С другой стороны, Милль показывал, что в силу различных психологических причин поведение простых граждан, не являющихся профессиональными коммерсантами, часто отличается от тех абстрактных моделей, которые обычно строили экономисты[259]
, что оправдывает некоторые отступления от принципа laissez-faire в отношении договоров коммерсантов с обывателями. Так, например, Милль отстаивал идею об утилитарной обоснованности введения законодательного максимума рабочего времени. Такой патернализм Милль считал допустимым, так как он способствует защите долгосрочных экономических интересов рабочих и работодателей[260]. Милль также допускал прямые ограничения свободы договора там, где стороны принимают на себя обязательства на долгосрочную перспективу (например, по контрактам пожизненного найма или многолетним договорам оказания услуг), но не оговаривают при этом каких-либо возможностей для отказа от исполнения договора. Этот патернализм, как считал Милль, оправдывается тем, что человеку достаточно сложно предвидеть свои интересы в отдаленном будущем. Здесь государство может отойти от идеи о том, что человек является лучшим оценщиком своих собственных интересов, и проявить ограниченный патернализм[261].При этом Миль одним из первых обратил внимание на то, что устранение государства из сферы договорных отношений в принципе невозможно хотя бы потому, что суды вынуждены защищать права кредиторов при нарушении договоров и рассматривать споры между контрагентами. И если практику судов по приведению в исполнение договорных обязательств еще можно объяснить тем, что суды проводят в жизнь волю сторон, то неизбежное участие судов и законодателей в создании правил, которые могли бы применяться при отсутствии уговора сторон на тот или иной случай, в установлении необходимых формальностей, в определении тех типов сделок, которые будут признаваться судами, демонстрирует куда более важную и активную роль, которую государство вынуждено играть в обеспечении свободного экономического оборота. Иначе говоря, государство обязано не только проводить в жизнь волю участников сделки, но и формировать условия и способствовать реализации свободного экономического обмена, а также в ряде случаев и ограничивать оный в ситуации, когда иные соображения в отношении общего блага того требуют[262]
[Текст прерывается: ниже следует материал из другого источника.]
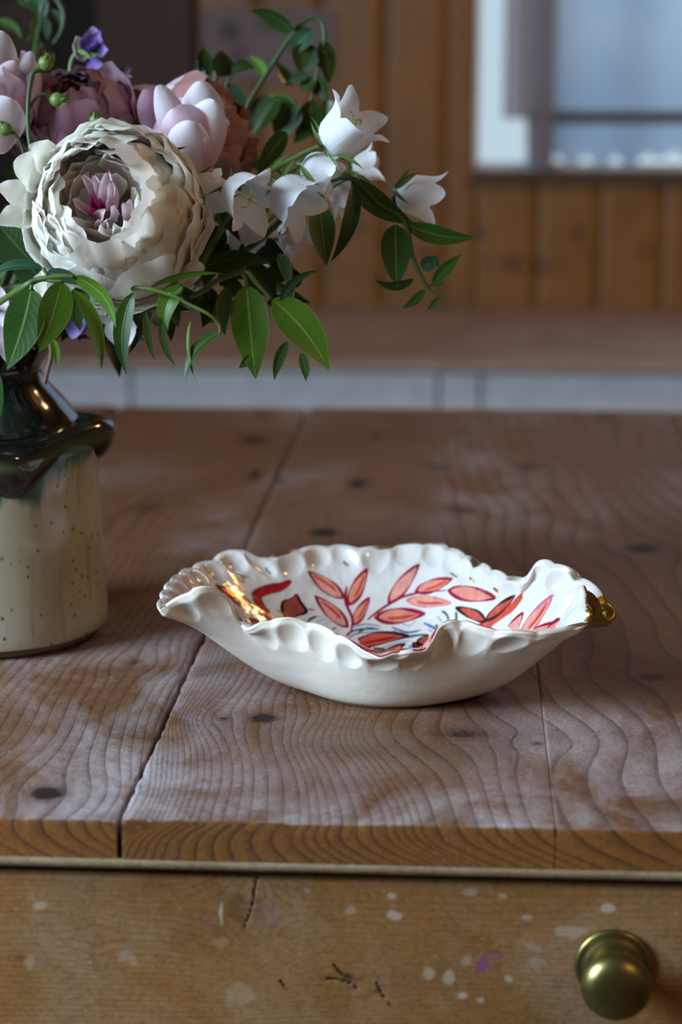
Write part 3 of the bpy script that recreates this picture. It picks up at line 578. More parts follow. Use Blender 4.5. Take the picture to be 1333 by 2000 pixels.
    def poly3(L, col, edge, ew, alpha=.92):
        idx = near(L, .002); sub = flat[idx]
        # inside test in the polygon's own best-fit plane
        c = L.mean(0); U, S_, Vt = np.linalg.svd(L-c); e1, e2, e3 = Vt; q = np.stack([(L-c)@e1, (L-c)@e2], 1); s2 = np.stack([(sub-c)@e1, (sub-c)@e2], 1)
        ins = np.zeros(len(sub), bool); n = len(q)
        for i in range(n):
            a, b = q[i], q[(i+1) % n]; cr = (a[1] > s2[:, 1]) != (b[1] > s2[:, 1]); ins ^= cr & (s2[:, 0] < (b[0]-a[0])*(s2[:, 1]-a[1])/(b[1]-a[1]+1e-12)+a[0])
        ins &= np.abs((sub-c)@e3) < .012
        dab(idx[ins], np.full(ins.sum(), alpha), col)
        if edge is not None:
            n = len(L); wv = ew*1.5*.001*.5*(1+.5*np.sin(np.arange(n)*2*PI/n*2+1)); LL = np.vstack([L, L[:1]]); near_ = np.abs((sub-c)@e3) < .012
            d = seg_dist(sub[near_], LL, wv); dab(idx[near_], np.clip((1.15-d)*3, 0, 1), edge)
    done = []
    def pleaf(b, t, w, col, edge, ew=1.0, accent=None, bend=0.):
        b = np.array(b, float); t = np.array(t, float); ax = t-b; L = np.linalg.norm(ax); ax /= L; pe = np.array([-ax[1], ax[0]]); v = np.linspace(0, 1, 13)
        ww = w*.5*np.sin(PI*v**.85)**.8*(1-.15*v); md = b+np.outer(v*L, ax)+np.outer(bend*np.sin(PI*v), pe)
        pts = np.vstack([md+ww[:, None]*pe, (md-ww[:, None]*pe)[::-1][1:-1]]); L3 = np.array([place(p) for p in pts]); poly3(L3, col, edge, ew); done.append(('p', L3, col, edge, ew))
        if accent is not None:
            stroke([md[3]+pe*ww[3]*.25, md[6]+pe*ww[6]*.3, md[10]+pe*ww[10]*.1], w*.26, accent, alpha=.85)
    PK, PK2, CR, OR, RD, DK, BL, NV, TL, CO = (.66, .20, .14), (.68, .26, .20), (.26, .006, .030), (.50, .024, .002), (.27, .005, .003), (.022, .002, .006), (.03, .12, .30), (.004, .018, .05), (.008, .06, .075), (.55, .07, .05)
    # soft blue wash and wave strokes on the floor of the bowl
    for pts, w, c, al in [([(596, 1224), (604, 1211), (618, 1203)], 5, NV, 1), ([(594, 1194), (604, 1190), (616, 1192)], 3, NV, 1), ([(597, 1226), (611, 1209), (634, 1202)], 2.5, TL, .6), ([(607, 1232), (620, 1214), (640, 1208)], 2.5, TL, .6), ([(612, 1237), (628, 1222), (650, 1213)], 2, TL, .5), ([(628, 1225), (642, 1230), (657, 1226)], 4, NV, 1), ([(622, 1230), (638, 1239), (660, 1236)], 4, NV, 1),
            ([(655, 1254), (676, 1242), (694, 1231), (738, 1228)], 5, NV, .95), ([(650, 1262), (678, 1248), (700, 1237), (748, 1233)], 4, BL, .8), ([(687, 1226), (713, 1219), (744, 1223)], 3, BL, .9), ([(690, 1232), (716, 1225), (748, 1229)], 3, BL, .6), ([(766, 1225), (795, 1235), (822, 1231)], 5, BL, 1), ([(768, 1231), (792, 1241), (815, 1239)], 3, TL, .7), ([(785, 1217), (800, 1222), (812, 1213)], 3, BL, .6), ([(829, 1217), (850, 1227), (866, 1236), (874, 1246)], 7, BL, .95), ([(838, 1230), (852, 1238), (862, 1246)], 5, BL, .6), ([(864, 1193), (874, 1202), (877, 1217)], 5, TL, 1), ([(891, 1196), (892, 1206), (888, 1216)], 5, TL, 1), ([(855, 1204), (862, 1212), (868, 1221)], 3, BL, .8), ([(794, 1246), (822, 1240), (850, 1242)], 4.5, TL, 1), ([(700, 1235), (718, 1228), (740, 1229)], 3.5, NV, 1), ([(698, 1222), (720, 1219), (742, 1223)], 2.5, TL, .6), ([(973, 1246), (982, 1237), (990, 1231)], 4, TL, .9), ([(755, 1284), (780, 1276), (815, 1273)], 5, NV, .9), ([(760, 1274), (790, 1266), (822, 1262)], 6, BL, .65), ([(735, 1290), (765, 1281), (800, 1283)], 6, BL, .7), ([(745, 1266), (770, 1257), (800, 1251)], 5, BL, .5), ([(660, 1266), (690, 1272), (700, 1264)], 5, NV, .6)]:
        stroke(pts, w, c, alpha=al)
    # pink leaf sprays
    pleaf((671, 1168), (603, 1117), 27, PK2, CR, .8, OR); pleaf((682, 1181), (717, 1112), 26, PK, CR, .9, OR); pleaf((679, 1224), (617, 1165), 27, PK2, CR, .9, OR); pleaf((690, 1220), (721, 1168), 21, PK, CR, .8, OR)
    stroke([(678, 1146), (675, 1163), (677, 1180), (689, 1210), (685, 1236)], 7.5, CR); stroke([(601, 1129), (625, 1152), (657, 1168)], 2, CR, alpha=.7); stroke([(614, 1156), (640, 1163), (664, 1170)], 2, (.3, .2, .28), alpha=.6)
    pleaf((760, 1177), (818, 1103), 27, PK2, CR, .9); pleaf((813, 1155), (883, 1131), 25, PK, CR, .9, OR); pleaf((795, 1172), (881, 1178), 23, PK2, (.62, .2, .2), .7, OR); pleaf((735, 1206), (828, 1199), 30, PK, CR, 1.2, OR); pleaf((877, 1153), (968, 1168), 30, PK, CR, 1.0, (.78, .2, .15))
    stroke([(719, 1210), (735, 1197), (762, 1179), (790, 1165), (820, 1158), (872, 1153)], 6, CR)
    pleaf((1016, 1246), (1080, 1163), 24, PK2, (.55, .12, .2), .9, OR); pleaf((985, 1252), (1022, 1197), 20, PK2, CR, .7); pleaf((1020, 1247), (1083, 1216), 15, PK, CR, .8); pleaf((1057, 1247), (1099, 1205), 13, PK, CR, 1)
    # red and orange sprigs
    stroke([(932, 1240), (950, 1223), (973, 1205), (1000, 1185), (1020, 1163)], 15, CO); stroke([(945, 1245), (965, 1240), (972, 1232)], 6, CO); stroke([(922, 1235), (936, 1222), (950, 1212)], 9, OR)
    pleaf((949, 1213), (892, 1187), 20, OR, DK, .9, bend=2); pleaf((950, 1211), (1006, 1164), 17, OR, DK, .9); pleaf((924, 1233), (853, 1222), 14, RD, DK, .8)
    pleaf((684, 1262), (797, 1242), 26, OR, DK, 1.0, RD, bend=-5); pleaf((733, 1289), (790, 1258), 17, OR, DK, .9, (.8, .22, .05)); pleaf((700, 1278), (752, 1268), 15, RD, DK, .7)
    pleaf((815, 1254), (862, 1247), 20, RD, DK, .8); pleaf((808, 1256), (834, 1286), 12, RD, DK, .8); pleaf((845, 1270), (815, 1262), 12, OR, DK, .7)
    stroke([(474, 1176), (500, 1190), (525, 1208), (546, 1231)], 9, DK); stroke([(474, 1176), (500, 1190), (525, 1208), (546, 1231)], 6.5, (.5, .06, .012))
    pleaf((494, 1188), (423, 1143), 22, RD, DK, 1.0, OR)
    cu_ = [(522, 1194), (511, 1186), (502, 1163), (522, 1152), (548, 1146), (566, 1136)]; stroke(cu_, 21, DK); stroke(cu_, 16.5, (.36, .012, .012)); stroke([(511, 1186), (525, 1212), (545, 1228)], 6, (.36, .02, .012))
    L3 = np.array([place(p) for p in spline([(553, 1197), (551, 1185), (555, 1174), (569, 1169), (580, 1161), (586, 1174), (599, 1194), (586, 1201), (575, 1205), (562, 1212)], 3, True)]); poly3(L3, RD, DK, 1.0); stroke([(562, 1198), (572, 1186), (582, 1186)], 6, OR, alpha=.8)
    pleaf((498, 1233), (462, 1202), 13, (.6, .14, .03), (.2, .03, .01), .6); pleaf((532, 1230), (487, 1209), 17, RD, DK, .8); pleaf((566, 1228), (597, 1219), 14, RD, DK, .7)
    # the sprays go on round the part hidden from the front
    hid = [d for d in done]
    for d in hid[::2]:
        L = d[1].copy(); L[:, :2] = 2*cen-L[:, :2]+np.array([0, -.004]); v0 = L[:, 1].max()
        if v0 > cen[1]-.046: continue
        for i in range(len(L)):
            q = np.argmin((flat[:, 0]-L[i, 0])**2+(flat[:, 1]-L[i, 1])**2); L[i] = flat[q]
        if d[0] == 's': stroke3(L, d[2], d[3], False, d[4])
        else: poly3(L, d[2], d[3], d[4])
    # gold: lustre specks and tipped rim; scribbled streaks are lamp reflections painted in
    for pts, w in [([(456, 1112), (458, 1128), (468, 1135), (466, 1146), (474, 1152)], 3.2), ([(459, 1118), (472, 1124), (485, 1127)], 3), ([(462, 1130), (478, 1128), (470, 1140), (480, 1136)], 2.6), ([(436, 1150), (455, 1160), (470, 1172), (484, 1176)], 2.2), ([(444, 1158), (462, 1166), (480, 1180)], 2), ([(446, 1152), (466, 1162), (482, 1171)], 2), ([(516, 1196), (532, 1210), (545, 1229)], 3), ([(524, 1196), (538, 1212), (555, 1232)], 2.2), ([(541, 1190), (552, 1197), (566, 1192), (578, 1180)], 3.4), ([(556, 1176), (559, 1192), (566, 1210)], 3), ([(543, 1208), (556, 1200), (570, 1208)], 3), ([(546, 1212), (552, 1222), (549, 1231)], 4), ([(372, 1134), (380, 1140), (388, 1144)], 3), ([(519, 1109), (524, 1116), (529, 1121)], 3), ([(672, 1096), (676, 1102), (682, 1104)], 4), ([(880, 1118), (888, 1124), (894, 1128)], 4), ([(918, 1128), (926, 1136)], 5), ([(965, 1149), (973, 1155)], 5), ([(450, 1098), (452, 1106)], 3), ([(340, 1150), (350, 1165), (352, 1178)], 2.5)]:
        stroke(pts, w, (0, 0, 0), au=True)
    u_ang = np.arange(NU)
    rx = px[:, -1]; ry = py[:, -1]; lip = (rx > 1138) & (ry < 1236); lipw = smoothc(lip.astype(float), 90)[:, None]
    rimx = np.clip(vnoise(np.arange(NU)/28., np.zeros(NU))*1.6-.2, 0, 1)[:, None]
    gold = np.maximum(gold, np.clip((.0010+.0016*rimx-dsI)/.0006, 0, 1)*rimx*.9)
    out_g = lipw*np.clip(1.5-np.concatenate([np.full((NU, 3), .2), ds, np.zeros((NU, 2))], 1)/.012, 0, 1)
    gold = np.maximum(gold, ((rx > 1147) & (ry < 1236) & (ry > 1160))[:, None]*np.clip((.016-dsI)/.003, 0, 1)*(px > 1146))
    bw_ = thing('ruffled_bowl', 'white hand-pinched porcelain bowl with ruffled rim and painted coral leaves inside', 'bowl', (cen[0], cen[1], TZ))
    Fi = gridF(NU, I.shape[1], True); Fo = gridF(NU, O.shape[1], True)
    a, b, c, d = O[100, 60], O[101, 60], O[101, 61], O[100, 61]
    flip = np.dot(np.cross(b-a, d-a), Nn[100, 57]) > 0
    if flip: Fo = Fo[:, ::-1]
    else: Fi = Fi[:, ::-1]
    mesh('painted_inside', I.reshape(-1, 3), Fi, M['bowl_in'], bw_, cols=dict(paint=paint), attrs=dict(gold=gold))
    mesh('outside', O.reshape(-1, 3), Fo, M['bowl_out'], bw_, attrs=dict(gold=out_g))
build_bowl()
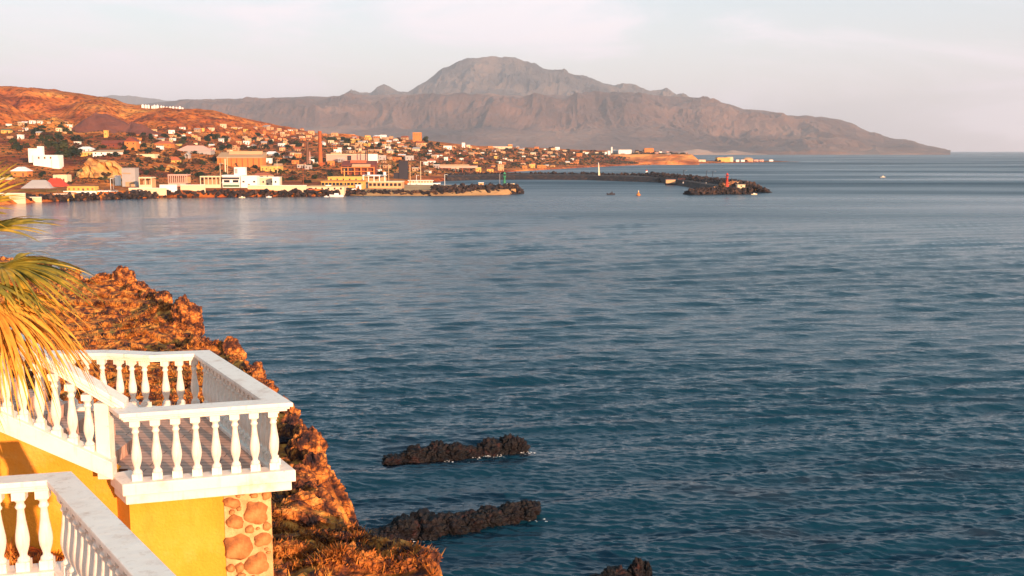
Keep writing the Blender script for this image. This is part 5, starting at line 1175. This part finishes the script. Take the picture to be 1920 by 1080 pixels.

.Таким образом, де-факто Милль возвращался к изначальной идее Смита о невмешательстве государства в свободу экономического оборота как некой презумпции, отступление от которой может быть оправданно в отдельных случаях. Эту идею он выразил достаточно четко: «Из сказанного достаточно ясно, что общепризнанные функции государственной власти простираются далеко за пределы любых ограничительных барьеров, и функциям этим вряд ли можно найти некое единое обоснование и оправдание, помимо соображений практической целесообразности. Нельзя также отыскать какое-то единое правило для ограничения сферы вмешательства правительства, за исключением простого, но расплывчатого положения о том, что вмешательство это следует допустить исключительно при наличии особо веских соображений практической целесообразности»[263]
. В другом месте он выразил эту крайне важную идею еще более лаконично. Милль писал, что «laissez-faire должно быть общим правилом» и «всякое отступление от него будет очевидным злом», если только оно не оправдывается «какой-либо громадной пользой»[264].Но некоторые из сторонников данного направления зачастую отступали от умеренности взглядов Смита и Милля и нередко пытались доводить идею о государственном невмешательстве до абсолюта. Одним из таких авторов был знаменитый английский философ и социолог Герберт Спенсер. В своей известной книге «Социальная статика»[265]
, вышедшей в 1851 г. и часто ассоциирующейся с идеей об абсолютизации доктрины laissez-faire, он попытался продемонстрировать, что человеческое развитие осуществляется эволюционным путем. Еще до публикации «Происхождения видов» Дарвина Спенсер начал развивать разрабатываемую ранее рядом философов теорию, которая впоследствии стала известна как социальный дарвинизм. Согласно данной теории социальная эволюция и развитие происходят только в условиях, когда выживает сильнейший и наиболее приспособленный. Тотальная конкуренция приводит к закреплению наиболее успешных и адаптированных к текущим условиям практик и успеху наиболее предприимчивых и сильных, а также к отмиранию неудачных решений и проигрышу менее способных участников конкурентной борьбы. В результате ничто не может так помешать прогрессу, как вмешательство государства в свободу экономического оборота и патернализм, которые препятствуют социально-экономической эволюции и отменяют результаты свободной конкуренции.